# start of Data section

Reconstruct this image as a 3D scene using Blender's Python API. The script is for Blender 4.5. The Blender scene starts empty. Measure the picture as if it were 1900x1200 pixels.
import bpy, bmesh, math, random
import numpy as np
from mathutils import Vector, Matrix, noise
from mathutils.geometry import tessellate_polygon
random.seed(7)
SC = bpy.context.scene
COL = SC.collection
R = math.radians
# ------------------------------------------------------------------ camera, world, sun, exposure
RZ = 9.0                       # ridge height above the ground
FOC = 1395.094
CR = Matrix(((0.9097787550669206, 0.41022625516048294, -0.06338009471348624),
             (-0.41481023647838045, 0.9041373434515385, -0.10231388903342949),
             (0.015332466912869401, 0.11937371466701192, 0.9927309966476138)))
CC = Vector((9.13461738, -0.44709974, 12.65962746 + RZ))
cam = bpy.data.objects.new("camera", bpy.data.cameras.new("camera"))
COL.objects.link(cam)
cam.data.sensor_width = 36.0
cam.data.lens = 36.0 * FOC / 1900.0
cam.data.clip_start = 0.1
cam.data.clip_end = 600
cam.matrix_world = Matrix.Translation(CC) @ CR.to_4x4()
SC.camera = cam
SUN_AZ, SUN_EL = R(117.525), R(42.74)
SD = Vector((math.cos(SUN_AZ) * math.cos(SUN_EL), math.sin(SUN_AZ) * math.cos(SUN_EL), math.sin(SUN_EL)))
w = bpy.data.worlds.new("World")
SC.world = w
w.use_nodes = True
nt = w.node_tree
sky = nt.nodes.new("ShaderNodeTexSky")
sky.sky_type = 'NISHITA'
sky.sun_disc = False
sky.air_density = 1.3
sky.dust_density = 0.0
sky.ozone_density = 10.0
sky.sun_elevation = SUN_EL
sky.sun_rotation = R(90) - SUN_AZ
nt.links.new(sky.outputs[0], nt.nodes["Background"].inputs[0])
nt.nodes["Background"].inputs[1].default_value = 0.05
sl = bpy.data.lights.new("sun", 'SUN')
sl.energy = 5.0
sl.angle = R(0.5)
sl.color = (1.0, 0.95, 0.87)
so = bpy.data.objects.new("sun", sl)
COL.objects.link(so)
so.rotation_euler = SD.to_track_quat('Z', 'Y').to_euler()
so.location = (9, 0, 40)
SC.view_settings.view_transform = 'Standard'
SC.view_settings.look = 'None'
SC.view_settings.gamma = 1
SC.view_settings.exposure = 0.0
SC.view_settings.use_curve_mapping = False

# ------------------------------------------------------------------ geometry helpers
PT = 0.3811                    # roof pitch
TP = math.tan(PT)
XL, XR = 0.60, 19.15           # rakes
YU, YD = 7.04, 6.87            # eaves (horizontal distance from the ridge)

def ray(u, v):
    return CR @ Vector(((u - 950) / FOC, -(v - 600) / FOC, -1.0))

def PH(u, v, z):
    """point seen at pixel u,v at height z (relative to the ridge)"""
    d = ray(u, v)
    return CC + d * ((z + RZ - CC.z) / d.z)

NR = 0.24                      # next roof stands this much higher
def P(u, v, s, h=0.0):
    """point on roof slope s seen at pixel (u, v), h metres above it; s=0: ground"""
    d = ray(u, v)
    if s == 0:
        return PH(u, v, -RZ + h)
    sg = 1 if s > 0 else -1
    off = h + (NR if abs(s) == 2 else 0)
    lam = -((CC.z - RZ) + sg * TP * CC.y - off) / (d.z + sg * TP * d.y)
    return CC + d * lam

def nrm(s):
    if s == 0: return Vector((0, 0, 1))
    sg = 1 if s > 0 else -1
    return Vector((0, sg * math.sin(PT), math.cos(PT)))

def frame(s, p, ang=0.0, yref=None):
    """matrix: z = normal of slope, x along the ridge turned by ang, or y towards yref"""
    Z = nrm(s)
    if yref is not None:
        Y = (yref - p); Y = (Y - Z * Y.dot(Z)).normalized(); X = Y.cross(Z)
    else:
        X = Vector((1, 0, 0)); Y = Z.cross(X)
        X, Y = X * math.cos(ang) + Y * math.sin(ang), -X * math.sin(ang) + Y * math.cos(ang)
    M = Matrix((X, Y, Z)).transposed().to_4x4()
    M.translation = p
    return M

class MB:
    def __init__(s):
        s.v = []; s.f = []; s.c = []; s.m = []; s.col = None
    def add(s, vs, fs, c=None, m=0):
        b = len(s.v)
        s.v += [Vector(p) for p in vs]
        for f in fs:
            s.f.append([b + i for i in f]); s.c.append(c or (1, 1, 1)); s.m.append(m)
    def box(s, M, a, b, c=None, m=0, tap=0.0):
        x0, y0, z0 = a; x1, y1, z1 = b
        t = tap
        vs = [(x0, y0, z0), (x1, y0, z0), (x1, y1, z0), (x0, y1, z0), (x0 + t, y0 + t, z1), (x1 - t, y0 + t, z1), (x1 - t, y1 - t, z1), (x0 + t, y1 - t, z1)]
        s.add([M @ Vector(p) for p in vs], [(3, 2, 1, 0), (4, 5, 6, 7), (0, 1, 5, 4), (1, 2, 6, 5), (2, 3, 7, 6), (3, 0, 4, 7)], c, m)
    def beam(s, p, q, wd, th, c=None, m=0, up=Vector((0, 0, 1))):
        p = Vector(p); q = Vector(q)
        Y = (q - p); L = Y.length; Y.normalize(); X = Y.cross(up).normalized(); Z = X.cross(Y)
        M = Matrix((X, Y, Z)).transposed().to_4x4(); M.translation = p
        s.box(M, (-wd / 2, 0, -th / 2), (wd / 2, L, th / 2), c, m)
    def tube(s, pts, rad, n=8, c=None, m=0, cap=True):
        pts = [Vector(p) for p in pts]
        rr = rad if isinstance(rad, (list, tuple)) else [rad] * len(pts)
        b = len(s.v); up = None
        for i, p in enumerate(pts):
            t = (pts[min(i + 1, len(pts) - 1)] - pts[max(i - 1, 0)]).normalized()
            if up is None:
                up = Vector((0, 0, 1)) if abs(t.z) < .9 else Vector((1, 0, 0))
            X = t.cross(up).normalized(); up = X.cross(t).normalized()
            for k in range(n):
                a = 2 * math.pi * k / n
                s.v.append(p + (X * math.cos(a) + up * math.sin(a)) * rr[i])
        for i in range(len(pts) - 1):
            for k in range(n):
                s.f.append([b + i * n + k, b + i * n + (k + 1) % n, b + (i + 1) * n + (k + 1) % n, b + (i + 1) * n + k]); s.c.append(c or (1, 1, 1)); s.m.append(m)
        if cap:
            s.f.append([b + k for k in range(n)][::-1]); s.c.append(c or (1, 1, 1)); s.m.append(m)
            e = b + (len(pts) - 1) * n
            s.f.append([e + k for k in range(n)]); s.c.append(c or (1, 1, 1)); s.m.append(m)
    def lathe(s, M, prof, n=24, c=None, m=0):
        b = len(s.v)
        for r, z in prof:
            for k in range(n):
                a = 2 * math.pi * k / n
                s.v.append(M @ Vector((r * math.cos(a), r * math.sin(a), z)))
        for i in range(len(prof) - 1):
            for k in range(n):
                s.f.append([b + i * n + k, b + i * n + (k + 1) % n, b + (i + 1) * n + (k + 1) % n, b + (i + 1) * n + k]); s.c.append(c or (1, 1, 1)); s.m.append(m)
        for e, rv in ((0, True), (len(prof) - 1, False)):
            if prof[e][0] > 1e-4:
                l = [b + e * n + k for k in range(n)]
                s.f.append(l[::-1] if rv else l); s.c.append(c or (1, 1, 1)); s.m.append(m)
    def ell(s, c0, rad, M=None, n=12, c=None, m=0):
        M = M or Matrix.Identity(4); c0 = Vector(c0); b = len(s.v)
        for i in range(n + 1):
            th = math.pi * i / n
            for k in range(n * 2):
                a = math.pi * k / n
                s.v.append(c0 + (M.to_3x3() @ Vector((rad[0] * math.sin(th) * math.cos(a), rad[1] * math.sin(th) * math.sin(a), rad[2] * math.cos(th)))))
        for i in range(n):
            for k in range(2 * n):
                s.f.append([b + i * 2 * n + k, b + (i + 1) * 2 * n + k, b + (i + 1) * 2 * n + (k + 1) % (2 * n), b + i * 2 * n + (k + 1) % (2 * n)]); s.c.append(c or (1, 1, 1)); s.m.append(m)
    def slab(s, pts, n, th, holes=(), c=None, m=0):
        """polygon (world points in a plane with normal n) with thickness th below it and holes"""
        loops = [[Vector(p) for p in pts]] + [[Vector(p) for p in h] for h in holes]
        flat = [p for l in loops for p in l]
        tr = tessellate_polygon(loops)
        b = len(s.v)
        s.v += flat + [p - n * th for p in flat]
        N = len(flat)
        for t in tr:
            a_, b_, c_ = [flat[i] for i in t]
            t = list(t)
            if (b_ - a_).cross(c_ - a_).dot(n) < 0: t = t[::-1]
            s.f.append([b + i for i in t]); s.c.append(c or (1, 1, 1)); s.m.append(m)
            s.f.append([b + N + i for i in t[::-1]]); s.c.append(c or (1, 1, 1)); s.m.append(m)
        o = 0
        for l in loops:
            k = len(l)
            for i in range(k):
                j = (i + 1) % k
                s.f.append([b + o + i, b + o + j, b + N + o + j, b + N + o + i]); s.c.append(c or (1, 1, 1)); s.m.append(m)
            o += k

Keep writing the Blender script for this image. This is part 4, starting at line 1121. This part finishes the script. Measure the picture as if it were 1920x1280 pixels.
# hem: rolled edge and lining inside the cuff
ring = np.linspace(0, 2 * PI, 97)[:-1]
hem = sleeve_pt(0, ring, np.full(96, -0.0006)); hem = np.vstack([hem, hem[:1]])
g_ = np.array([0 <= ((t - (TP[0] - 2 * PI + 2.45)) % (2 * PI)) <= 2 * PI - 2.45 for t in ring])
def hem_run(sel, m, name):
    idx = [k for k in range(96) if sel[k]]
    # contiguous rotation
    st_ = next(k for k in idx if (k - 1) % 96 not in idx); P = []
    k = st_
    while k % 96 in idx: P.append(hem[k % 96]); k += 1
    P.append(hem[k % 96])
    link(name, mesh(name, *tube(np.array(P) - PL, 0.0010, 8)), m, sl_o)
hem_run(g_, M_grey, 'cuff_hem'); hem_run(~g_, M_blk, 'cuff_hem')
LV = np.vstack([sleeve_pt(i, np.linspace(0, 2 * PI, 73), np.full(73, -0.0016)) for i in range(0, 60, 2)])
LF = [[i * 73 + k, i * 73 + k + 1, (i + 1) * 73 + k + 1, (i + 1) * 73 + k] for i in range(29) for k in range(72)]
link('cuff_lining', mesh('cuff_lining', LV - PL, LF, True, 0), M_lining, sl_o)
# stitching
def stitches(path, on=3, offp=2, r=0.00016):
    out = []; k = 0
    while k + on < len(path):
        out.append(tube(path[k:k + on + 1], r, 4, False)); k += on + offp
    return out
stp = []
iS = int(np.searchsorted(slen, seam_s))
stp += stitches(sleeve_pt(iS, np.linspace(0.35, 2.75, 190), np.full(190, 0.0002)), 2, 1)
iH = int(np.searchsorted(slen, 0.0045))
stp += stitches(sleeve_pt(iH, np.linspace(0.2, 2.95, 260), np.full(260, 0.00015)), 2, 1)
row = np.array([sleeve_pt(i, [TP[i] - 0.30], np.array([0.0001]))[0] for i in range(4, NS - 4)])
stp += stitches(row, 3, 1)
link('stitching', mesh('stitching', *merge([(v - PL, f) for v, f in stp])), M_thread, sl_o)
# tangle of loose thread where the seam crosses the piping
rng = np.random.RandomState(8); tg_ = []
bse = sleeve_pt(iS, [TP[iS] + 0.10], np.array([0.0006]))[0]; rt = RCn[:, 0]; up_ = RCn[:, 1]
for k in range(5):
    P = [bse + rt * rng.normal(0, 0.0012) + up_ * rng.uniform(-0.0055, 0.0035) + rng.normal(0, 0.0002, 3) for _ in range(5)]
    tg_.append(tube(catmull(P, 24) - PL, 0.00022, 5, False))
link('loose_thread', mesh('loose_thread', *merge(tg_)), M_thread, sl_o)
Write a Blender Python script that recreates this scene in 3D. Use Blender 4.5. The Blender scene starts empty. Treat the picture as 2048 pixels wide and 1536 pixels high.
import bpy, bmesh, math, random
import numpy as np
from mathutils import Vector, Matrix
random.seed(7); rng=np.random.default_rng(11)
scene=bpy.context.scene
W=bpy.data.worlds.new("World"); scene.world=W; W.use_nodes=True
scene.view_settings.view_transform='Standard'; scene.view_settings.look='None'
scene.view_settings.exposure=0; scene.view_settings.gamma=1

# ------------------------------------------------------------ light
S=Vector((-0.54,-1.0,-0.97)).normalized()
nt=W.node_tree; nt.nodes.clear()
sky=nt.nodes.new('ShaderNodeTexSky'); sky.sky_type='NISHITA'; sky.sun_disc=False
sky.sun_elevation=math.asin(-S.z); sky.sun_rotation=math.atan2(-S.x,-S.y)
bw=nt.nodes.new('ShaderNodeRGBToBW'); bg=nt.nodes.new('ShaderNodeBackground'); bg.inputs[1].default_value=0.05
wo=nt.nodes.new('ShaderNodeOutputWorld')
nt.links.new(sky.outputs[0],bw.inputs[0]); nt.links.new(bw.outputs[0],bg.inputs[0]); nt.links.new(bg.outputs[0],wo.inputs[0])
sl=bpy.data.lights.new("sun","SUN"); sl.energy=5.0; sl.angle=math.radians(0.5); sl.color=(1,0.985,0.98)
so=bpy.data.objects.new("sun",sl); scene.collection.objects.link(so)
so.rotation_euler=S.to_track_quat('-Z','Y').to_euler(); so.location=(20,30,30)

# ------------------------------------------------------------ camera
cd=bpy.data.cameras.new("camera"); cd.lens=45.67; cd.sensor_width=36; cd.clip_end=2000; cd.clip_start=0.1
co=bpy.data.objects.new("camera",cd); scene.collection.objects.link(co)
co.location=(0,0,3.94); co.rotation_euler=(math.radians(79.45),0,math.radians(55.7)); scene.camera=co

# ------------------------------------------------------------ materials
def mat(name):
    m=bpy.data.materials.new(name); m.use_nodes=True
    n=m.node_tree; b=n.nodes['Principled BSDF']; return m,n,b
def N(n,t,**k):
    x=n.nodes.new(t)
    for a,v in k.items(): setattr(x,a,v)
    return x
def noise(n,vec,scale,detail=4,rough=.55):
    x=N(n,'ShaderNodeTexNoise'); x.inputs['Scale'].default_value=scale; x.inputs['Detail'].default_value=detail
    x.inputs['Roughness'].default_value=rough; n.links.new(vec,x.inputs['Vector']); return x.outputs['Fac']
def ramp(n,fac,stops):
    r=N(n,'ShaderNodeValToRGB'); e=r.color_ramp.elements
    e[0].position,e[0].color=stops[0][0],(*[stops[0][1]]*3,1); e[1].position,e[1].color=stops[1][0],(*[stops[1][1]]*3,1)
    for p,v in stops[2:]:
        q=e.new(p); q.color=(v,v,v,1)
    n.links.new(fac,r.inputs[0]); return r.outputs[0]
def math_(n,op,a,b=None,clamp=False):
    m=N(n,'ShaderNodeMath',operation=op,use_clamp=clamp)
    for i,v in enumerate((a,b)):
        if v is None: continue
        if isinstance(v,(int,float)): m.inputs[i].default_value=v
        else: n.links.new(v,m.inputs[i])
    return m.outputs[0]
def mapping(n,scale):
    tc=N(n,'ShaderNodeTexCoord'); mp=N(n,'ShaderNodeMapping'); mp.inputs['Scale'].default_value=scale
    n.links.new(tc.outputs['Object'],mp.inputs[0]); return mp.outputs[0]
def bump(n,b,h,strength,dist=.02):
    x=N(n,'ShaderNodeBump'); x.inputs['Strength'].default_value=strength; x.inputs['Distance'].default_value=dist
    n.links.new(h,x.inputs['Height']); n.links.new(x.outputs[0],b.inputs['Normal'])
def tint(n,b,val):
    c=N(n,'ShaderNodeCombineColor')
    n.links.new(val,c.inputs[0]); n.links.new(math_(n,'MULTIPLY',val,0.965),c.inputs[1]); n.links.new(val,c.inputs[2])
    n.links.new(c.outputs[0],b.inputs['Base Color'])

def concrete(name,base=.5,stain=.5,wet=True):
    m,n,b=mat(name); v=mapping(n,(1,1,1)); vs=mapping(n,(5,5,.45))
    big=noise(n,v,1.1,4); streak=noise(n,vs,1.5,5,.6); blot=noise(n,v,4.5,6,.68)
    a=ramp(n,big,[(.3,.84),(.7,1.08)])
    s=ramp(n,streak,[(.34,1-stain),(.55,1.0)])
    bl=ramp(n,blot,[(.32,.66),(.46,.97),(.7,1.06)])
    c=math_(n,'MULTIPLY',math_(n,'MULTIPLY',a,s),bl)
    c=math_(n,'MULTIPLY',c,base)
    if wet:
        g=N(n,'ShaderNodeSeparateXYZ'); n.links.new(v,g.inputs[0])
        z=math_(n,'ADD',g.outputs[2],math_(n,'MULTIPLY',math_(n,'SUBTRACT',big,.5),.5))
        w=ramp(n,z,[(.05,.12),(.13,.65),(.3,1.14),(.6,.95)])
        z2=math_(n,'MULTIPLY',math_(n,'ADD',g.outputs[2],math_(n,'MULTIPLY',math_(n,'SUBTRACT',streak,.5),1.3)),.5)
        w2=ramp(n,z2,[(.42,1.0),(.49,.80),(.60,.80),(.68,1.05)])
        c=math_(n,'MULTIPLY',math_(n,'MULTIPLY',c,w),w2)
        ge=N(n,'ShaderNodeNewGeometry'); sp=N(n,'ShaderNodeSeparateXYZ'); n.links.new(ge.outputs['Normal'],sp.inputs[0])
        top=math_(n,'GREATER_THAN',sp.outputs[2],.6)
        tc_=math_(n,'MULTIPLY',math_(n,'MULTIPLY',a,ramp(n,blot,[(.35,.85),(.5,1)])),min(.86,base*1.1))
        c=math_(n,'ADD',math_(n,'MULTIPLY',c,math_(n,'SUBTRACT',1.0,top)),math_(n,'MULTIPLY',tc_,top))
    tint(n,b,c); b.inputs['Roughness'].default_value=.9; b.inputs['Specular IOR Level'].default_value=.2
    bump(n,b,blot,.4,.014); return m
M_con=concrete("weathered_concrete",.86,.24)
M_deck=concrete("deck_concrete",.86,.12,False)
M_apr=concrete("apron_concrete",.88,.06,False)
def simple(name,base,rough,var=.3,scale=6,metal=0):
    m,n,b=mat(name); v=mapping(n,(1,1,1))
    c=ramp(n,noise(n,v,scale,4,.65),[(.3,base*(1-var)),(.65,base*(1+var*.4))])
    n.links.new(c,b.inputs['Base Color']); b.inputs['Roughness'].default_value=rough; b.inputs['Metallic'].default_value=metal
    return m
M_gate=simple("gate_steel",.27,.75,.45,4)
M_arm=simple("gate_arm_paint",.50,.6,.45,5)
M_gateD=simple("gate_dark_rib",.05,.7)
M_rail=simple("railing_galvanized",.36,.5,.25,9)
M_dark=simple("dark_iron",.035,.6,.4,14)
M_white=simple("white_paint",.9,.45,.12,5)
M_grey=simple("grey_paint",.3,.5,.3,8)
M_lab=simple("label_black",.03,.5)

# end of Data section

▸ **What to produce**:
In the data above, count the lines where the word "Measure" appears; reply with the number only.

▸ **Expected answer**:
2